An ancient bell at Taima Temple, thought to date back to the 7th century.


What is nearby?

From Taima Temple there is not a lot of major tourist attractions, but the train line from Taimadera Station will take you to the cities of Kashihara or Osaka without requiring any transfers. However, if you are interested in doing some hiking, there are a couple of trailheads for Mt. Nijo that start not far from the temple grounds and from Mt. Nijo you can also access the Diamond Trail, which follows the ridgeline of the Kongo Range far into the south.

In terms of food and shops, there are a number of interesting local places that line the street leading directly to the temple from Taimadera Station.

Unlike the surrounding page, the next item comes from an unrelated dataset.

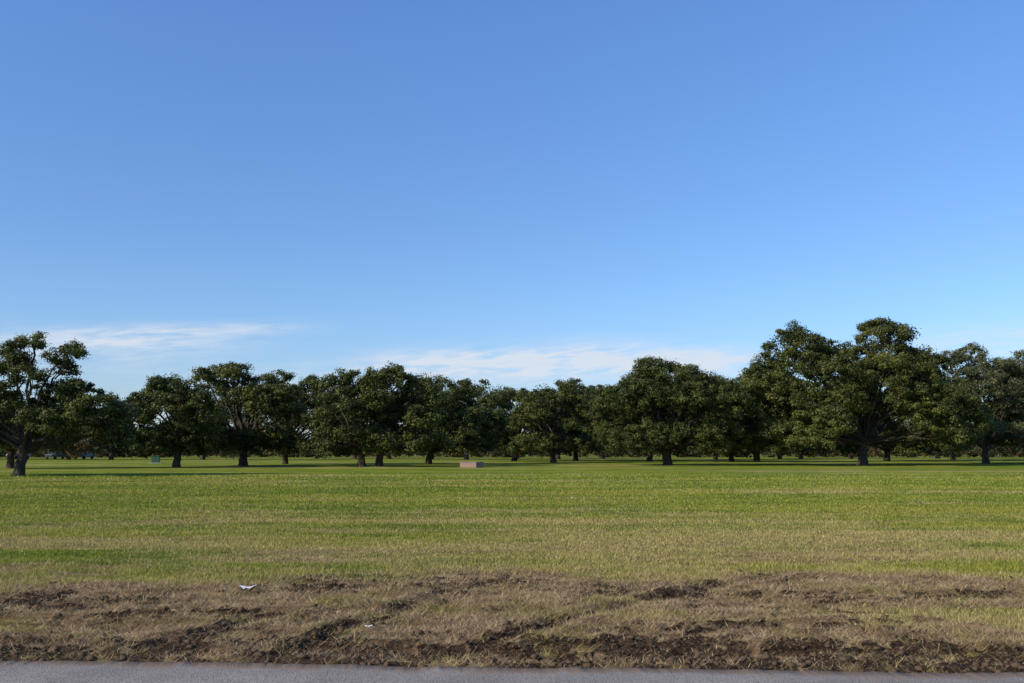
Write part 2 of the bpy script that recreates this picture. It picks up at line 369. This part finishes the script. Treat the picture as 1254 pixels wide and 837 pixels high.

Taimadera Station, of the Kintetsu Minami-Osaka train line is the easiest point of access for the Taima Temple. From there, it is about a 15-20 minute walk on foot to get to the entrance. One can get there easily by taking a train directly from Osaka-Abenobashi Station in Osaka City or Kashiharajingu-Mae Station in Kashihara City. The trickiest part of accessing the station is just to remember that you cannot get to the station on an Express or Limited-Express train, as they do not stop at Taimadera Station; if you take one of these trains, you will have to endure helplessly watching as your destination flies by outside the window, an experience many an experienced traveler has sadly had trying to navigate the rail transportation system here. Instead, you will need to take transfer to a Local train at some point along the line to get to Taimadera Station.


There is currently no charge to walk around inside the general temple complex, but if you wish to see any of the artwork or walk in the gardens, you will need to pay the required entrance fees for each area respectively.